Government has appealed to development partners for an aid of up to US$61.2 million (about K20 billion) to avert the food shortage situation that has hit several districts in the country, affecting close to two million people.

Finance Minister Ken Lipenga made the appeal yesterday in Lilongwe when he launched the Food Insecurity Response Plan and Resilience Strategy as a measure to counter the hunger situation.

However, Lipenga indicated the situation would not eventually force any food importation as the country produced more than enough last harvest season.
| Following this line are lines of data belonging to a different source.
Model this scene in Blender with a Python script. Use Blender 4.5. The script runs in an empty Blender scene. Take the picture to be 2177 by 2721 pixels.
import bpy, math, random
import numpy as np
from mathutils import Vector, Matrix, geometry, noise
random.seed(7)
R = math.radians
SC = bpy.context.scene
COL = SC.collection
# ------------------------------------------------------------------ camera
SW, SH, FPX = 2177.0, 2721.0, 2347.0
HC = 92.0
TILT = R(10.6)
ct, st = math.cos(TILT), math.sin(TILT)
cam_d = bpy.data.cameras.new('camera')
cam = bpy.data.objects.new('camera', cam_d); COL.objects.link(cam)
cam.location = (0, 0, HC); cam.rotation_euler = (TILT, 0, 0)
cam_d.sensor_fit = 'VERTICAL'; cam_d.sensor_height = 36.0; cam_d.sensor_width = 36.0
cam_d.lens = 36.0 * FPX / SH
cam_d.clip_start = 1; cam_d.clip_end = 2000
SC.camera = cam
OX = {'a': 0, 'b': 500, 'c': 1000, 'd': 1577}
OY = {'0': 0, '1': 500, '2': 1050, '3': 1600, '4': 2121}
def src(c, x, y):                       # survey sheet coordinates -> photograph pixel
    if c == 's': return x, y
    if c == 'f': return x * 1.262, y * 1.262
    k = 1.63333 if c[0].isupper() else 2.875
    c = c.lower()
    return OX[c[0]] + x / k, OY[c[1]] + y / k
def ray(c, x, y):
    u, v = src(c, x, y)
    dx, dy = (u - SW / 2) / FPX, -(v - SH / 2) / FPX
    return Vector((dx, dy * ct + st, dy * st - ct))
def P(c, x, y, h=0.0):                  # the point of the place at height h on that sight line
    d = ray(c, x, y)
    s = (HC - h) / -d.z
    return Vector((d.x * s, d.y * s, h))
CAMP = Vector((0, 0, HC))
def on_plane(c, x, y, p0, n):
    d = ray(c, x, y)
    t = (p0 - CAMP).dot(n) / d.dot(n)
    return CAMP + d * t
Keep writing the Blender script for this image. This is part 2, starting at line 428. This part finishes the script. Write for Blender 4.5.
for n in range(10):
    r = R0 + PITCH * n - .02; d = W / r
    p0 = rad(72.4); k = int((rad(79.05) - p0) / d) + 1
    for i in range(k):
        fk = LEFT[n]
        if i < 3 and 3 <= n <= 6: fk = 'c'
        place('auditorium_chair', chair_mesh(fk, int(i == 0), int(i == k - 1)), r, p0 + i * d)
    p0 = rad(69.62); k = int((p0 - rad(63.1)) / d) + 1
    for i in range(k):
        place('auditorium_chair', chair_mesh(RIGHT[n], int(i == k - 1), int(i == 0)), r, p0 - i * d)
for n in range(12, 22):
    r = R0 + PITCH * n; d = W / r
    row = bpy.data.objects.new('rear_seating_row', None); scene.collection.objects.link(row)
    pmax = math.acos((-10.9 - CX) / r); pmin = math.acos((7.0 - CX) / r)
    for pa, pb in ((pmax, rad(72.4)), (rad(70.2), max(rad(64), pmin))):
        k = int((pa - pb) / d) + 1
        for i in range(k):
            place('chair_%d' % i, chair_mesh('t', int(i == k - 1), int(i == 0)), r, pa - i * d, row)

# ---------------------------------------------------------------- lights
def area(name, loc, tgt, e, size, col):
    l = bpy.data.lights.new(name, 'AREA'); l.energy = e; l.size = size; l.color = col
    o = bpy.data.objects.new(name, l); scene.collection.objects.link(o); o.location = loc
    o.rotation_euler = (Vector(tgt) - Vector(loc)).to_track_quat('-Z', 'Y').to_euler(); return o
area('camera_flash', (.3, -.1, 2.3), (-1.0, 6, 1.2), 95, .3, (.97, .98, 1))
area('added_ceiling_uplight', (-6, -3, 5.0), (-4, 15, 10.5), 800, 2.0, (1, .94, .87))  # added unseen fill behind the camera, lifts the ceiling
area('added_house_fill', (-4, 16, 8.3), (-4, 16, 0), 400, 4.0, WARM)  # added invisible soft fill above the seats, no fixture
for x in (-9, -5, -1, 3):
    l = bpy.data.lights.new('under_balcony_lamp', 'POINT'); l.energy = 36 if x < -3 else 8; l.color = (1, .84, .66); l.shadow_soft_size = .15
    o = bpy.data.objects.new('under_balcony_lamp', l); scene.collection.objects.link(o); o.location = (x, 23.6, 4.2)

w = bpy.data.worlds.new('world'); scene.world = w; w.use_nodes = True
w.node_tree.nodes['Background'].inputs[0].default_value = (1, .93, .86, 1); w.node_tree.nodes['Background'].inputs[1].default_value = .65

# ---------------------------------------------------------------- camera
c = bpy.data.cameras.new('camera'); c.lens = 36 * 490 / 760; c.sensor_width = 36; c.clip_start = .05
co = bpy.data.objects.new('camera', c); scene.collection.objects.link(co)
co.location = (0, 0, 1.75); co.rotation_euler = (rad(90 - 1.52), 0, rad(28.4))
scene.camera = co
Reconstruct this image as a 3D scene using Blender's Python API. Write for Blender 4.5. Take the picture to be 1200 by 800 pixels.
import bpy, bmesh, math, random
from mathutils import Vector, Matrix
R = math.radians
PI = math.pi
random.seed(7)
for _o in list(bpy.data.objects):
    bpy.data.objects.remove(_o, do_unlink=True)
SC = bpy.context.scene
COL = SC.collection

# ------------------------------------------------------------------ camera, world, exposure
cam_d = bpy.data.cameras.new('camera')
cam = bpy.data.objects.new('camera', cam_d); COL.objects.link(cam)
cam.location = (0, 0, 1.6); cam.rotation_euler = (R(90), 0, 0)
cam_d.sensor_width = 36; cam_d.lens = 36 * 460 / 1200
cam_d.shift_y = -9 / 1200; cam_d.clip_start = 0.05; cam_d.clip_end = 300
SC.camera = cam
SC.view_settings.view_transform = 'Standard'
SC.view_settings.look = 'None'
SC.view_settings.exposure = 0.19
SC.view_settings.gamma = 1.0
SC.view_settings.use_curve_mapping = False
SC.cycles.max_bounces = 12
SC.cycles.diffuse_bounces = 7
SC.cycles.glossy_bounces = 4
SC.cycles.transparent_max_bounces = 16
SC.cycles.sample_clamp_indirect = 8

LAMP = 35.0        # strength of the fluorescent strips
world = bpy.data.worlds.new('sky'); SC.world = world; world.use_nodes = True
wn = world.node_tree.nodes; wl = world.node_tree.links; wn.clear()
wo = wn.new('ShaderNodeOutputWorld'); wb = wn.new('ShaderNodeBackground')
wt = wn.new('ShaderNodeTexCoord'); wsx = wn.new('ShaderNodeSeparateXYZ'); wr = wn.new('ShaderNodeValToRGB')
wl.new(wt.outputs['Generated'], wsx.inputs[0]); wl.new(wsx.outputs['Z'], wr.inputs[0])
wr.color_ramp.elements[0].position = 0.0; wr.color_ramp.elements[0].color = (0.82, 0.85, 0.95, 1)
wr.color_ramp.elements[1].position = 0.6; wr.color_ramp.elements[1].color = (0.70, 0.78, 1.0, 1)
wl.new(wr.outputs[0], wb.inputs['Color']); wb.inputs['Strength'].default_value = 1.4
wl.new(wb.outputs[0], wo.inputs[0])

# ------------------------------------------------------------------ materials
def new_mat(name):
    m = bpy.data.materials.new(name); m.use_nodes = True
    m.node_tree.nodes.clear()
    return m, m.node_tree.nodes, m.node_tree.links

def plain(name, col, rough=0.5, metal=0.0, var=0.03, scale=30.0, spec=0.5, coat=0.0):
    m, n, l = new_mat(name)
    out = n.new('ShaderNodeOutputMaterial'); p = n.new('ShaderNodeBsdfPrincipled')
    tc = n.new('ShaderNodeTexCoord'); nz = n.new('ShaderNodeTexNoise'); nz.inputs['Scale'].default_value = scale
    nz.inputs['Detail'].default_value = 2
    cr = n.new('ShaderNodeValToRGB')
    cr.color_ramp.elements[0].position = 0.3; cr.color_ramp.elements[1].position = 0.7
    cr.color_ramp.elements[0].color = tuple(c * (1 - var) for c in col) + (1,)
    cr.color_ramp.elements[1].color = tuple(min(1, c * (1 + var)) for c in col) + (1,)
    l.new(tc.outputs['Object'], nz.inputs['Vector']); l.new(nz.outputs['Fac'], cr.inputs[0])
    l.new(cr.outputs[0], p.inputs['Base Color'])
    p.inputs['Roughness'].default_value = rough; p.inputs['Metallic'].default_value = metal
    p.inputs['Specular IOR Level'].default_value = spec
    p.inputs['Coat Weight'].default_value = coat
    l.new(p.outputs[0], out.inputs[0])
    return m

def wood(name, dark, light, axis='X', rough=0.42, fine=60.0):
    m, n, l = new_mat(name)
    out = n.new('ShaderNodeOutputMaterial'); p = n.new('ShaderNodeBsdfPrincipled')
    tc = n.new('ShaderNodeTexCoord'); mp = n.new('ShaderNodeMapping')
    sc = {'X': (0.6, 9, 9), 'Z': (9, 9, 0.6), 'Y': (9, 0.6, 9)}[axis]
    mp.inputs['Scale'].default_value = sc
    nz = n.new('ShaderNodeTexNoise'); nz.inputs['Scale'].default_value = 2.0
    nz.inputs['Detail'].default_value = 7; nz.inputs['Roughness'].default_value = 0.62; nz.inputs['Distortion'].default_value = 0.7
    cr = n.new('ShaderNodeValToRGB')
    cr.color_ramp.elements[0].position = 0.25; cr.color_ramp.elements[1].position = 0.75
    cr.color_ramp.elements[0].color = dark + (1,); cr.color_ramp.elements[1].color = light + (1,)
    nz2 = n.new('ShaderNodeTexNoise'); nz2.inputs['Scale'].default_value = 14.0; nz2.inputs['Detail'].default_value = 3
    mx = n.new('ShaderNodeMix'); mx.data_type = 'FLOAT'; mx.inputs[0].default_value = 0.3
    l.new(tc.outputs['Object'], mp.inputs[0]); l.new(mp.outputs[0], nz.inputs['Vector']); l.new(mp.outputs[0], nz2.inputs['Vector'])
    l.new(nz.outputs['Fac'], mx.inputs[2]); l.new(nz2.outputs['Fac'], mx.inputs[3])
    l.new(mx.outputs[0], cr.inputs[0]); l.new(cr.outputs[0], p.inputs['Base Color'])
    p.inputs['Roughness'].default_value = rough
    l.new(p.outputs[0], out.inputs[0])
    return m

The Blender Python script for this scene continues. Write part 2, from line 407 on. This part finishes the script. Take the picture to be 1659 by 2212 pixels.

Currently the Strategic Grain Reserves (SGR) in Kanengo, Luchenza, Mangochi and Mzuzu are stocking about 107,000 metric tonnes in total, which is 30,000 metric tonnes more than the projected requirement till March next year, it was reported.

“There is need for a total of US$61.2 million for the implementation of the response plans. Considering the economic situation the country is currently going through, it is not possible for government alone to mobilise all the resources required for the implementation of the response plans,” said Lipenga.

Having distributed 25,000 metric tonnes so far from the SGRs, the government said it will withdraw a total of about 77,000 metric tonnes until March for both humanitarian purposes and sale by Admarc.

The resilience strategy developed by government with UN agencies and local organisations targets specific areas like food production and access, economic recovery and livelihoods and disaster risk reduction, environment and climate change; social support; nutrition and health.

World Food Programme Deputy Country Director, Baton Osmani, said the humanitarian community is concerned not only with immediate food needs of the affected communities, but also practices especially by those repeatedly affected.

“The need for considering building resilience of food insecure communities thus becomes crucial. Not only would this assist in addressing immediate and life-saving needs of the population, but limiting the use of negative coping mechanisms and increasing the resilience of vulnerable communities in the long term,” he said.

Deputy Minister of Economic Planning and Development, Khwauli Msiska, said the total food requirement is at close to 85,000 metric tonnes and so far just over 13,000 metric tonnes of maize, 2,641 metric tonnes of pulses and 1,320 metric tonnes of soya has been distributed between August and October.

The hunger situation in the 16 districts that produced less last farming season mainly in the Southern Region has been aggravated by poor distribution, increasing market prices due to inflation, among others.